I have heard that at one time the Blessed One was staying at Nadika, in the Brick Hall. There he addressed the monks, “Monks, mindfulness of death — when developed & pursued — is of great fruit & great benefit. It gains a footing in the Deathless, has the Deathless as its final end. And how is mindfulness of death developed & pursued so that it is of great fruit & great benefit, gains a footing in the Deathless, and has the Deathless as its final end?

“There is the case where a monk, as day departs and night returns, reflects: ‘Many are the [possible] causes of my death. A snake might bite me, a scorpion might sting me, a centipede might bite me. That would be how my death would come about. That would be an obstruction for me. Stumbling, I might fall; my food, digested, might trouble me; my bile might be provoked, my phlegm… piercing wind forces [in the body] might be provoked. That would be how my death would come about. That would be an obstruction for me.’ Then the monk should investigate: ‘Are there any evil, unskillful mental qualities unabandoned by me that would be an obstruction for me were I to die in the night?’ If, on reflecting, he realizes that there are evil, unskillful mental qualities unabandoned by him that would be an obstruction for him were he to die in the night, then he should put forth extra desire, effort, diligence, endeavor, undivided mindfulness, & alertness for the abandoning of those very same evil, unskillful qualities. Just as when a person whose turban or head was on fire would put forth extra desire, effort, diligence, endeavor, undivided mindfulness, & alertness to put out the fire on his turban or head, in the same way the monk should put forth extra desire, effort, diligence, endeavor, undivided mindfulness, & alertness for the abandoning of those very same evil, unskillful qualities. But if, on reflecting, he realizes that there are no evil, unskillful mental qualities unabandoned by him that would be an obstruction for him were he to die in the night, then for that very reason he should dwell in joy & rapture, training himself day & night in skillful qualities.

“Further, there is the case where a monk, as night departs and day returns, reflects: ‘Many are the [possible] causes of my death. A snake might bite me, a scorpion might sting me, a centipede might bite me. That would be how my death would come about. That would be an obstruction for me. Stumbling, I might fall; my food, digested, might trouble me; my bile might be provoked, my phlegm… piercing wind forces [in the body] might be provoked. That would be how my death would come about. That would be an obstruction for me.’ Then the monk should investigate: ‘Are there any evil, unskillful mental qualities unabandoned by me that would be an obstruction for me were I to die during the day?’ If, on reflecting, he realizes that there are evil, unskillful mental qualities unabandoned by him that would be an obstruction for him were he to die during the day, then he should put forth extra desire, effort, diligence, endeavor, undivided mindfulness, & alertness for the abandoning of those very same evil, unskillful qualities. Just as when a person whose turban or head was on fire would put forth extra desire, effort, diligence, endeavor, undivided mindfulness, & alertness to put out the fire on his turban or head, in the same way the monk should put forth extra desire, effort, diligence, endeavor, undivided mindfulness, & alertness for the abandoning of those very same evil, unskillful qualities.

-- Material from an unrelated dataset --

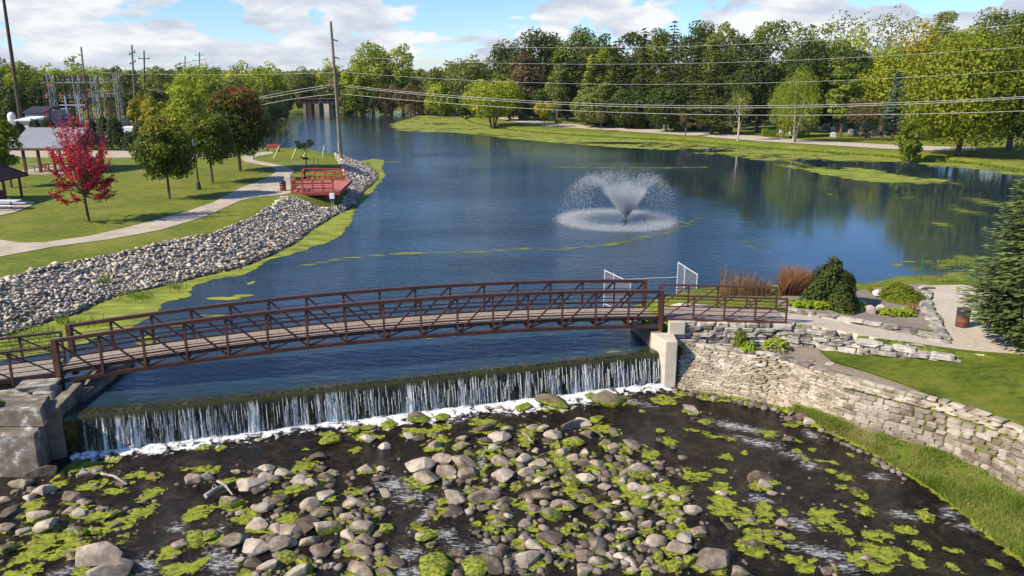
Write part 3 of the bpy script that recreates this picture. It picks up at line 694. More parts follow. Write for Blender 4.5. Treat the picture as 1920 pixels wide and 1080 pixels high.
# abutments --------------------------------------------------------------
M_resid = surf('scaled_concrete', [(0, (0.09, 0.07, 0.055)), (0.5, (0.17, 0.14, 0.11)), (0.75, (0.26, 0.225, 0.185)), (0.88, (0.50, 0.48, 0.46)), (1, (0.66, 0.64, 0.62))], 2.2, 0.9, 0.6, 0.03, 12)
ab = empty('left_abutment', P(60, 890, ZR), 'big weathered concrete block with chalky stains at the left end of the dam', 'abutment')
def PBOX(u0, u1, vb, vt_front, zb, depth, shear=0.0):
    """block whose front face stands at the foot line (u, vb) on zb and reaches up to vt_front"""
    a = P(u0, vb, zb); b = P(u1, vb, zb); z1 = ZA(vt_front, (a.y + b.y) / 2)
    return a, b, z1
a, b, z1 = PBOX(-120, 78, 893, 816, ZR, 3)
MB().hexa([(a.x, a.y - .1, -2.4), (b.x, b.y - .1, -2.4), (b.x - .5, b.y + 1.9, -2.4), (a.x, a.y + 1.9, -2.4), (a.x, a.y, z1), (b.x, b.y, z1), (b.x - .5, b.y + 1.9, z1), (a.x, a.y + 1.9, z1)]).build('lower_block', M_resid, ab, 0.04)
y1 = a.y + 0.62; z2 = ZA(769, y1)
MB().hexa([(a.x, y1, z1 + .002), (b.x + .05, y1, z1 + .002), (b.x - .45, y1 + 1.4, z1 + .002), (a.x, y1 + 1.4, z1 + .002), (a.x, y1 + .05, z2), (b.x - .05, y1 + .05, z2), (b.x - .48, y1 + 1.4, z2), (a.x, y1 + 1.4, z2)]).build('upper_block', M_resid, ab, 0.05)
pil = empty('left_dam_pillar', P(110, 862, ZR), 'wedge-topped concrete pillar at the left end of the waterfall', 'pillar')
q0 = P(97, 862, ZR); q1 = P(126, 857, ZR); zt = 0.45
pts = [(q0.x, q0.y), (q1.x, q1.y), (q1.x - 0.25, q1.y + 2.2), (q0.x - .2, q0.y + 2.2)]
MB().hexa([(x, y, -2.4) for x, y in pts] + [(pts[0][0], pts[0][1], zt), (pts[1][0], pts[1][1], zt), (pts[2][0], pts[2][1], zt + 0.12), (pts[3][0], pts[3][1], zt + 0.12)]).build('shaft', M_oldconc, pil, 0.03)
zt2 = 0.30
MB().hexa([(pts[0][0] - .5, pts[0][1] + 1.8, -2.4), (pts[1][0] + .1, pts[0][1] + 1.8, -2.4), (pts[1][0] + .1, pts[0][1] + 6, -2.4), (pts[0][0] - .5, pts[0][1] + 6, -2.4),
           (pts[0][0] - .5, pts[0][1] + 1.8, zt2), (pts[1][0] + .1, pts[0][1] + 1.8, zt2), (pts[1][0] + .1, pts[0][1] + 6, zt2), (pts[0][0] - .5, pts[0][1] + 6, zt2)]).build('bridge_seat', M_oldconc, pil, 0.03)
rp = empty('right_dam_pillar', P(1253, 728, ZR), 'pale concrete pillar at the right end of the waterfall beside the stone wall', 'pillar')
a = P(1241, 722, ZR); b = P(1266, 728, ZR); zt = ZA(640, b.y)
MB().hexa([(a.x, b.y - .05, -2.4), (b.x, b.y - .05, -2.4), (b.x, b.y + 1.1, -2.4), (a.x - .5, b.y + 1.1, -2.4), (a.x, b.y, zt), (b.x, b.y, zt), (b.x, b.y + 1.1, zt + .05), (a.x - .5, b.y + 1.1, zt + .05)]).build('shaft', M_cleanconc, rp, 0.03)
# wing wall running upstream under the bridge
w0 = Vector((a.x - .45, b.y + 1.1, 0)); w1 = P(1178, 612, 0)
MB().hexa([(w0.x - .02, w0.y, -1.5), (w0.x + .5, w0.y, -1.5), (w1.x + .5, w1.y, -1.5), (w1.x, w1.y, -1.5), (w0.x - .02, w0.y, .78), (w0.x + .5, w0.y, .78), (w1.x + .5, w1.y, .35), (w1.x, w1.y, .35)]).build('wing_wall', M_oldconc, rp, 0.03)
MB().box((b.x + .12, b.y + 1.0, 1.02), (0.75, 0.28, 0.62)).build('end_block', M_cleanconc, rp, 0.02)

# ------------------------------------------------------------------ the footbridge
BL = Vector((-17.95, 29.3, 0)); BR = Vector((6.95, 35.3, 0)); bt = (BR - BL).normalized(); bn = Vector((-bt.y, bt.x, 0)); blen = (BR - BL).length
BWID = 1.95
def zbot(s):
    q = s / blen; return 0.63 + 0.34 * q + 0.55 * 4 * q * (1 - q)
def BP(s, o, z): q = BL + bt * s + bn * o; return Vector((q.x, q.y, z))
TH = 1.70
foot_bridge = empty('footbridge', BP(blen / 2, BWID / 2, zbot(blen / 2)), 'long arched footbridge of rust-brown steel trusses spanning the lake above the dam', 'footbridge')
NP = 16
ss = [blen * i / NP for i in range(NP + 1)]
for side, o in ((0, 0.0), (1, BWID)):
    for nm, hh, w, h in (('top_chord', TH, 0.17, 0.14), ('bottom_chord', 0.0, 0.15, 0.14), ('mid_rail', 0.62, 0.09, 0.09)):
        mb = MB(); N = 48
        if nm == 'mid_rail' and side == 0: h = 0.06; w = 0.05
        for i in range(N):
            s0, s1 = blen * i / N, blen * (i + 1) / N
            mb.bar(BP(s0, o, zbot(s0) + hh), BP(s1, o, zbot(s1) + hh), w, h)
        mb.build(nm, M_steel, foot_bridge)
    for i in range(1, NP):
        s = ss[i]; MB().bar(BP(s, o, zbot(s) + .07), BP(s, o, zbot(s) + TH - .07), 0.09, 0.09).build('post', M_steel, foot_bridge)
    for i in range(NP):
        s0, s1 = ss[i], ss[i + 1]
        if i < NP * 0.44: pa, pb = BP(s0 + .06, o, zbot(s0) + TH - .07), BP(s1 - .05, o, zbot(s1) + .08)
        else: pa, pb = BP(s0 + .05, o, zbot(s0) + .08), BP(s1 - .06, o, zbot(s1) + TH - .07)
        MB().bar(pa, pb, 0.068, 0.068).build('diagonal_brace', M_steel, foot_bridge)
    for e, s in ((0, 0.0), (1, blen)):
        MB().bar(BP(s, o, zbot(s) - 0.42), BP(s, o, zbot(s) + TH + .072), 0.20, 0.20).build('end_post', M_steel, foot_bridge)
    inn = 0.06 if side == 0 else -0.06
    for k, zr in enumerate((0.50, 0.72, 0.94, 1.16, 1.36) if side == 0 else (0.85, 1.02, 1.18, 1.34)):
        mb = MB(); N = 32
        for i in range(N):
            s0, s1 = blen * i / N, blen * (i + 1) / N
            mb.bar(BP(s0, o + inn, zbot(s0) + zr), BP(s1, o + inn, zbot(s1) + zr), 0.022, 0.028)
        mb.build('guard_rail', M_steel, foot_bridge)
    mb = MB(); N = 32
    for i in range(N):
        s0, s1 = blen * i / N, blen * (i + 1) / N
        mb.bar(BP(s0, o + inn * 1.5, zbot(s0) + .36), BP(s1, o + inn * 1.5, zbot(s1) + .36), 0.03, 0.16)
    mb.build('deck_edge_beam', M_steel, foot_bridge)
for i in range(NP + 1):
    s = ss[i]; MB().bar(BP(s, .06, zbot(s) + .12), BP(s, BWID - .06, zbot(s) + .12), 0.09, 0.12).build('floor_beam', M_steel, foot_bridge)
    if 0 < i < NP:
        MB().bar(BP(s, .05, zbot(s) + .05), BP(s + .75 * (1 if i > 7 else 1), .05, zbot(s) + .30), 0.05, 0.05).build('knee_brace', M_steel, foot_bridge)
mb = MB(); n = int(blen / 0.155)
for i in range(n):
    s = (i + .5) * blen / n; w = blen / n - 0.008
    a_, b_ = BP(s, .10, zbot(s) + .33 + rng.uniform(0, .006)), BP(s, BWID - .10, zbot(s) + .33 + rng.uniform(0, .006))
    mb.bar(a_, b_, w, 0.05)
o = mb.build('deck_board', M_deck, foot_bridge); o['kind'] = 'stuff'
def ramp_rails(name, label, A, Bv, zA, zB, npan, flip):
    """a straight railed approach from A to Bv (near side line); rails on both sides"""
    t = (Bv - A); Ln = t.length; t.normalize(); nn = Vector((-t.y, t.x, 0))
    r = empty(name, A, label, 'bridge approach')
    def RP(s, o, z): q = A + t * s + nn * o; return Vector((q.x, q.y, zA + (zB - zA) * s / Ln + z))
    HR = 1.12
    for o in (0.0, BWID):
        MB().bar(RP(0, o, HR), RP(Ln, o, HR), 0.10, 0.08).build('top_rail', M_steel, r)
        MB().bar(RP(0, o, -0.06), RP(Ln, o, -0.06), 0.06, 0.17).build('bottom_beam', M_steel, r)
        for zr in (0.22, 0.42, 0.60, 0.78, 0.93):
            MB().bar(RP(0, o + .05, zr), RP(Ln, o + .05, zr), 0.022, 0.026).build('guard_rail', M_steel, r)
        for i in range(npan + 1):
            s = Ln * i / npan
            MB().bar(RP(s, o, -.25), RP(s, o, HR - .04), 0.075, 0.075).build('post', M_steel, r)
        for i in range(npan):
            s0, s1 = Ln * i / npan + .05, Ln * (i + 1) / npan - .05
            if flip: MB().bar(RP(s0, o, HR - .08), RP(s1, o, .04), 0.05, 0.05).build('diagonal_brace', M_steel, r)
            else: MB().bar(RP(s0, o, .04), RP(s1, o, HR - .08), 0.05, 0.05).build('diagonal_brace', M_steel, r)
    m_ = MB()
    nb = int(Ln / .155)
    for i in range(nb):
        s = (i + .5) * Ln / nb; m_.bar(RP(s, .08, 0), RP(s, BWID - .08, 0), Ln / nb - .008, 0.05)
    o = m_.build('deck_board', M_deck, r); o['kind'] = 'stuff'
    return r
A = BP(blen + .12, 0, 0); Bv = P(1473, 604, 1.32); Bv.z = 0
ramp_rails('right_approach', 'short railed approach of rust-brown steel from the bridge to the garden path', A, Bv, 1.36, 1.32, 4, False)
A = BP(-.12, 0, 0) ; Bx = P(-330, 760, .75); Bx.z = 0
def ramp_left():
    A2 = Bx; B2 = A
    ramp_rails('left_approach', 'railed approach of rust-brown steel leading off past the concrete block', A2, B2, 0.80, 0.98, 5, True)
ramp_left()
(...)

But if, on reflecting, he realizes that there are no evil, unskillful mental qualities unabandoned by him that would be an obstruction for him were he to die during the day, then for that very reason he should dwell in joy & rapture, training himself day & night in skillful qualities.

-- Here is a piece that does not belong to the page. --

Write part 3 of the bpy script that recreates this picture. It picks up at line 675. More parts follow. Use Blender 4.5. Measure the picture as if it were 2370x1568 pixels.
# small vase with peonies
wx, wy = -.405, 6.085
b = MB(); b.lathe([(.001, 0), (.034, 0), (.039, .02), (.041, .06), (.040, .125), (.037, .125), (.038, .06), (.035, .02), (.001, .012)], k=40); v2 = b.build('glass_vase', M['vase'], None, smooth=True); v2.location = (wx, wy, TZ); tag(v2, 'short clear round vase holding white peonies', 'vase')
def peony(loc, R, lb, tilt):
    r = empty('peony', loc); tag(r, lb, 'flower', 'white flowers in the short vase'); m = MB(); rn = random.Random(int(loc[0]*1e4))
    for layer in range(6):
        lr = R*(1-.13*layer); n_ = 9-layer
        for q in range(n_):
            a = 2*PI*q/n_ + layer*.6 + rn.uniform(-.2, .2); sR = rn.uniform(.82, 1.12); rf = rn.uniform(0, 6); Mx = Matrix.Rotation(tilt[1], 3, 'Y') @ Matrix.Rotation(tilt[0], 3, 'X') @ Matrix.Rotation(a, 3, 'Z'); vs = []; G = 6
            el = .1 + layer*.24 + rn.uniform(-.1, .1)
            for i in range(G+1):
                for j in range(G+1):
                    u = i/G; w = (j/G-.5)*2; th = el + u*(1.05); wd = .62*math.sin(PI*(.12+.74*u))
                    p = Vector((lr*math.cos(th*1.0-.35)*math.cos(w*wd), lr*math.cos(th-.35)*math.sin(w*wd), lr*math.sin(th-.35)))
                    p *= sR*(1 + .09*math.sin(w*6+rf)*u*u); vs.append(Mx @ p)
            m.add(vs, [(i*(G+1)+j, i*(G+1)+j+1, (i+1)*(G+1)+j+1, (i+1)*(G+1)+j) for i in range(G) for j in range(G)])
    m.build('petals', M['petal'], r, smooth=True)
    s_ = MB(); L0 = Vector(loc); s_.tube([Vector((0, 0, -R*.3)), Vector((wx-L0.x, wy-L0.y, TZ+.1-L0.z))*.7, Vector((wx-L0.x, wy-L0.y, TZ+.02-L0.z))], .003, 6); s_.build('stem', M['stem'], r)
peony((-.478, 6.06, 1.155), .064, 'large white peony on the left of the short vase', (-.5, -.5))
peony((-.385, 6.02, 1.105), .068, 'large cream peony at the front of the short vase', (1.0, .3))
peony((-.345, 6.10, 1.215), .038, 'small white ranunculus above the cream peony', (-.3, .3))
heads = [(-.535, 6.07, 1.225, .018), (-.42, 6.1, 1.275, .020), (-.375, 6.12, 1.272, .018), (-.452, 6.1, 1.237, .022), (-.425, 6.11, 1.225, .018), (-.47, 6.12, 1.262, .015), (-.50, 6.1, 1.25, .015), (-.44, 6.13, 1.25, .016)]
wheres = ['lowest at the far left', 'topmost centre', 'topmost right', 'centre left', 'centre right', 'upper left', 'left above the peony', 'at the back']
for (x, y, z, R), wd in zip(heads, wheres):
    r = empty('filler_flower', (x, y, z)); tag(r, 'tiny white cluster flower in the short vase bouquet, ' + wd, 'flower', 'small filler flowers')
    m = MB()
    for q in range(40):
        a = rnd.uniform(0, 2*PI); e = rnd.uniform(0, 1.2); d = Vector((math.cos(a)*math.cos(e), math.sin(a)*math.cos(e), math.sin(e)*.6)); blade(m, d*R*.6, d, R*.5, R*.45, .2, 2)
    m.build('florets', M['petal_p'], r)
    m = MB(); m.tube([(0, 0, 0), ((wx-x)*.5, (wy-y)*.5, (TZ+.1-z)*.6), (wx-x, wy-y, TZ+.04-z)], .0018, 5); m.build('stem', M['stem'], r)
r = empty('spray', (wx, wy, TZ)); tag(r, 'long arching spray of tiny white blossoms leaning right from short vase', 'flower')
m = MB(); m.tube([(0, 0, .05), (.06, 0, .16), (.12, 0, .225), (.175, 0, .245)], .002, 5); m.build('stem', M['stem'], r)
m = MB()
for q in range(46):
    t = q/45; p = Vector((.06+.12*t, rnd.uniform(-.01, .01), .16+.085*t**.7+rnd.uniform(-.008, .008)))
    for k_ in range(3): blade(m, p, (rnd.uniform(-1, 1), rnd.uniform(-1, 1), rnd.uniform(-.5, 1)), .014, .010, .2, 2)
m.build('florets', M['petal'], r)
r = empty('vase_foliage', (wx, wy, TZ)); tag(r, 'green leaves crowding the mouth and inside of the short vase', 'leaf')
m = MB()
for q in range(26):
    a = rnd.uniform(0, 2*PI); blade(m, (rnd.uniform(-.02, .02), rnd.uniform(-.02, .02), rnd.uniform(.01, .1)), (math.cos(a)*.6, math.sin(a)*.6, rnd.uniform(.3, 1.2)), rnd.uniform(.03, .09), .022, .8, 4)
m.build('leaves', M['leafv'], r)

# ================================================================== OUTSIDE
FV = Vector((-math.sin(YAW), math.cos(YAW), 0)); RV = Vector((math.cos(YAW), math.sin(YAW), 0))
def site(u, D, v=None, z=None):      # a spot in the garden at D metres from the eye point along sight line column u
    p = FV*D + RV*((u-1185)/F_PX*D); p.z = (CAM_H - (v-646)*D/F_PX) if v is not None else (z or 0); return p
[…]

“This, monks, is how mindfulness of death is developed & pursued so that it is of great fruit & great benefit, gains a footing in the Deathless, and has the Deathless as its final end.”

That is what the Blessed One said. Gratified, the monks delighted in the Blessed One’s words.

Source: http://www.accesstoinsight.org/tipitaka/an/an06/an06.020.than.html

 


Responses

  1. Ven.dhammadipa's avatar

    Great reminder! Great Dhamma Dana! Godak pin.Nibbana paccayya hotu.